Somewhere along the way, midway through the 70s, the knowing irony was lost, and Ferry/Roxy took the aristocratic trappings literally. Pop culture is, or at least was (before the genuine upper classes got their filthy paws on it), a vital motor for social mobility which, to quote Roxy Music’s debut single, “opens up exclusive doors”. What you do when you get through those doors is crucial. Ferry turned out to be a dreadful social climber who, once he found himself rubbing shoulderpads with the elite, went native, and fell for all that Lord Of The Manor nonsense hook, line and sinker, hence his fondness for Basil Brush-bothering.
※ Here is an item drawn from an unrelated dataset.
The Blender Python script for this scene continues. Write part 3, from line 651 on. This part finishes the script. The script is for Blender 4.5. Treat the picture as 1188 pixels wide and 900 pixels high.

We’re doubtless meant to be thinking sophisticated thoughts, and not (as I am) of gruesome photos on Hunt Sabs leaflets, when Ferry leaves his (superb) ten-piece band to have their their instrumental moment in the dappled spotlight, and wanders off for a Campari. On his return, it’s greatest hits time at last, albeit not wholly the hits I crave. We don’t get ‘Same Old Scene’, the sublime 1980 single which, like Bowie’s ‘Fashion’, seemed to tell the New Romantics, “Oi, I was here first." Nor do we get ‘Street Life’, with its dizzying, almost Situationist sense of possibility (“the good life’s never won by degrees”).
But the population of the stalls lumber up and limbo down to the front for ‘Love Is The Drug’, and for ‘Let’s Stick Together’ Ferry himself livens up with some dad-dancing and affirmative handclaps. ‘Virginia Plain’ and the absurdist ‘Do The Strand’ represent the era when Roxy Music were so far ahead of the game that they were doing victory laps, and are both utterly magnificent.
A mirrorball descends for the encores, and Ferry croons Lennon’s ‘Jealous Guy’, the only No.1 Roxy Music ever had. As he purses his lips for the whistling solo in the outro, like a posh postman, I have two thoughts. The first: does Bryan Ferry feel daft? The second: does Bryan Ferry feel anything at all?